A live-audience sitcom about a bunch of nerdy physicists being nerdy physicists has a number of dangerous factors that could make it an embarrassing failure. There's a danger that the jokes revert to making fun of one-dimensional stereotypes unaware of how ridiculous they are as they whine about the Star Wars prequels or argue incessantly about Kirk-vs-Picard (pointless, by the way. It's obviously Picard.). There's a danger that the dialogue is so highly esoteric that only Stephen Hawking and his mum would find any appreciation in it. And there's also a danger that, being an American show, it would feature a stupidly good-looking cast and thus seem completely unrealistic. The Big Bang Theory actually succumbs to all these faults, in varying degrees…Yet somehow, it still works. Why? Because.

Firstly, because they're not all completely unaware. Whilst Sheldon, a socially-retarded genius with probably about 15 behavioural conditions (and perhaps the greatest such ridiculous comic creation since Niles Crane), thinks that he is right and the rest of the world is not only wrong but irrelevant, protagonist Leonard provides a welcome counterpoint. When Leonard falls in love with outrageously-hot-in-a-wholesome-American-way literal-girl-next-door Penny (Kaley Cuoco from 8 Simple Rules and Charmed), he tries his best, admittedly failing most of the time, to lessen his nerdish tendencies and become the kind of man he thinks she might like. He's extremely sweet but undeniably inexperienced, and when asked by Penny after a particular display of kindness why all guys can't be like him, his knowingly bittersweet response is that if all guys were like him, the human race would become extinct. Their expected first date happens unexpectedly quickly, by the end of the strike-shortened first season. It'll be interesting to see how, or even if, their relationship progresses next year.

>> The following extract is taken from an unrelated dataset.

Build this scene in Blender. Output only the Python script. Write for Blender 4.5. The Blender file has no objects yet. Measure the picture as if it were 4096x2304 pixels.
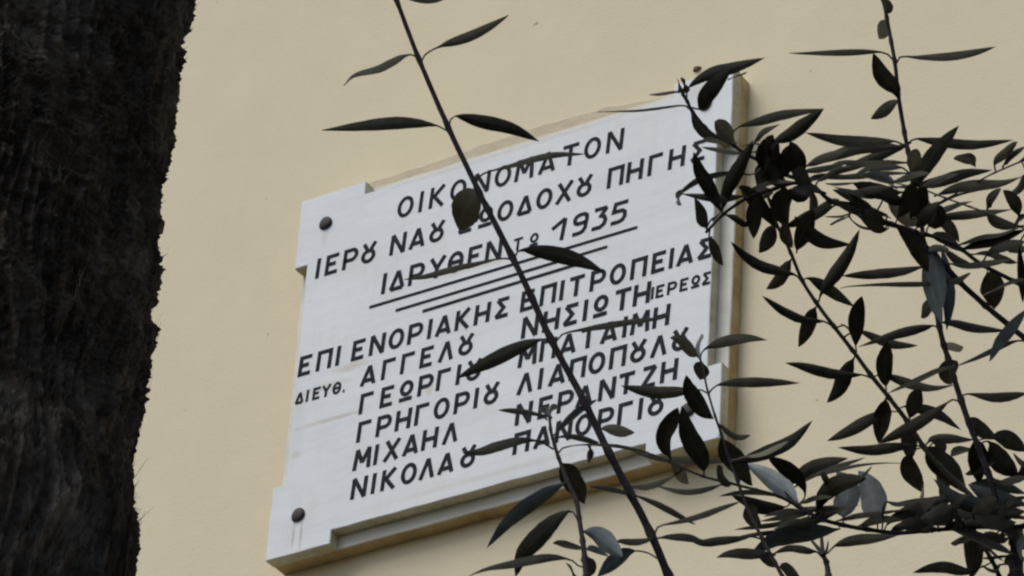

And yes, some of the show's more physics-y based jokes are incomprehensible to the average viewer, but that's often the point. It's the comic delivery of the lines that are accessible to everyone; Even if you can't understand what they're talking about, it's the way they get heated up and aggressive that makes the show easy to enjoy by everyone. Recommended for anyone with an inner nerd, and clearly anyone with an outer nerd such as myself.